● Required work:
Return, without pictures, the lines from the start of the data through the one that contains "from mathutils import Vector, Matrix".

══════════

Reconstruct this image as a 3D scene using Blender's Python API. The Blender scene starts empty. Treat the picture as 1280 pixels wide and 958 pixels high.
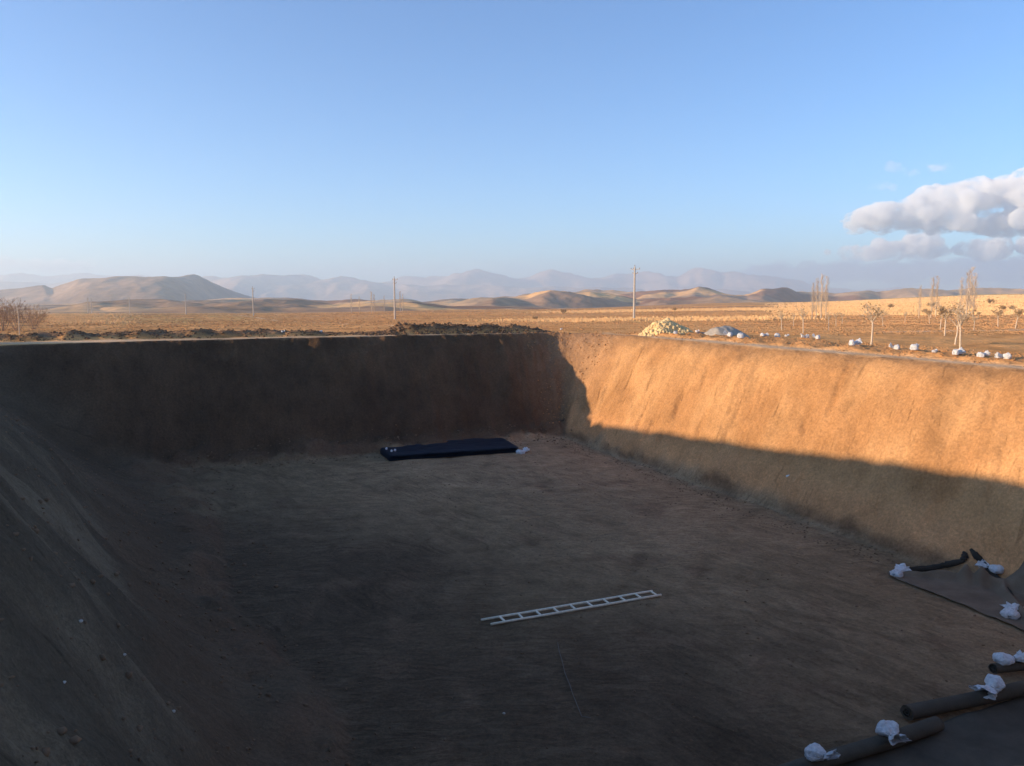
import bpy, math, random
import numpy as np
from mathutils import Vector, Matrix

R = math.radians
sc = bpy.context.scene
COL = sc.collection

# ------------------------------------------------------------------ camera, sky, sun, exposure
EYE = 2.3
FPX = 1000.0
PITCH = math.atan((479 - 368) / FPX)
cam_d = bpy.data.cameras.new("camera")
cam = bpy.data.objects.new("camera", cam_d)
COL.objects.link(cam)
cam.location = (0, 0, EYE)
cam.rotation_euler = (R(90) - PITCH, 0, 0)
cam_d.sensor_width = 36
cam_d.lens = 36 * FPX / 1280
cam_d.clip_start = 0.05
cam_d.clip_end = 90000
sc.camera = cam

SUN_EL = R(11)
SUN_DIR_H = (-0.985, -0.173)                   # horizontal direction towards the sun
SUN_AZ = math.atan2(SUN_DIR_H[0], SUN_DIR_H[1])  # clockwise from +Y
sv = Vector((SUN_DIR_H[0] * math.cos(SUN_EL), SUN_DIR_H[1] * math.cos(SUN_EL), math.sin(SUN_EL)))
sun_d = bpy.data.lights.new("sun", 'SUN')
sun = bpy.data.objects.new("sun", sun_d)
COL.objects.link(sun)
sun_d.energy = 4.4
sun_d.angle = R(0.6)
sun_d.color = (1.0, 0.77, 0.52)
sun.rotation_euler = (-sv).to_track_quat('-Z', 'Y').to_euler()
sun.location = (-40, -10, 30)

world = bpy.data.worlds.new("World")
sc.world = world
world.use_nodes = True
wn = world.node_tree.nodes
wl = world.node_tree.links
sky = wn.new('ShaderNodeTexSky')
sky.sky_type = 'NISHITA'
sky.sun_disc = False
sky.sun_elevation = SUN_EL
sky.sun_rotation = SUN_AZ
sky.altitude = 1500
sky.air_density = 1.0
sky.dust_density = 0.6
sky.ozone_density = 2.0
bg = wn['Background']
bg.inputs['Strength'].default_value = 0.11
tint = wn.new('ShaderNodeVectorMath')
tint.operation = 'MULTIPLY'
tint.inputs[1].default_value = (0.71, 0.97, 1.27)     # the camera's cool white balance
wl.new(sky.outputs[0], tint.inputs[0])
wl.new(tint.outputs[0], bg.inputs['Color'])

sc.view_settings.view_transform = 'Standard'
sc.view_settings.look = 'None'
sc.view_settings.gamma = 1
sc.view_settings.exposure = 1.0
sc.view_settings.use_curve_mapping = False
sc.cycles.volume_bounces = 8
sc.cycles.max_bounces = 10
sc.cycles.use_denoising = True

# ------------------------------------------------------------------ numpy noise
_rng = np.random.RandomState(7)
_perm = _rng.permutation(1024)
_perm = np.concatenate([_perm, _perm])
_ang = _rng.rand(1024) * 2 * np.pi
_gx, _gy = np.cos(_ang), np.sin(_ang)


def perlin(x, y):
    xi = np.floor(x).astype(np.int64)
    yi = np.floor(y).astype(np.int64)
    xf, yf = x - xi, y - yi
    xi &= 1023
    yi &= 1023
    u = xf * xf * xf * (xf * (xf * 6 - 15) + 10)
    v = yf * yf * yf * (yf * (yf * 6 - 15) + 10)

    def g(ix, iy, dx, dy):
        h = _perm[_perm[ix & 1023] + (iy & 1023)]
        return _gx[h] * dx + _gy[h] * dy
    a = g(xi, yi, xf, yf)
    b = g(xi + 1, yi, xf - 1, yf)
    c = g(xi, yi + 1, xf, yf - 1)
    d = g(xi + 1, yi + 1, xf - 1, yf - 1)
    return (a + u * (b - a) + v * (c + u * (d - c) - a - u * (b - a))) * 1.5


def fbm(x, y, o=4, s=1.0, gain=0.5, seed=0.0):
    t = 0
    a = 1.0
    x = x * s + seed * 17.3
    y = y * s - seed * 9.1
    for i in range(o):
        t = t + a * perlin(x, y)
        a *= gain
        x = x * 2.03 + 11.7
        y = y * 2.03 + 5.3
    return t


def ridged(x, y, o=4, s=1.0, seed=0.0):
    t = 0
    a = 1.0
    x = x * s + seed * 7.7
    y = y * s + seed * 3.1
    for i in range(o):
        t = t + a * (1 - 2 * np.abs(perlin(x, y)))
        a *= 0.5
        x = x * 2.1 + 3.7
        y = y * 2.1 + 8.3
    return t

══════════

● Completed exercise:
Reconstruct this image as a 3D scene using Blender's Python API. The Blender scene starts empty. Treat the picture as 1280 pixels wide and 958 pixels high.
import bpy, math, random
import numpy as np
from mathutils import Vector, Matrix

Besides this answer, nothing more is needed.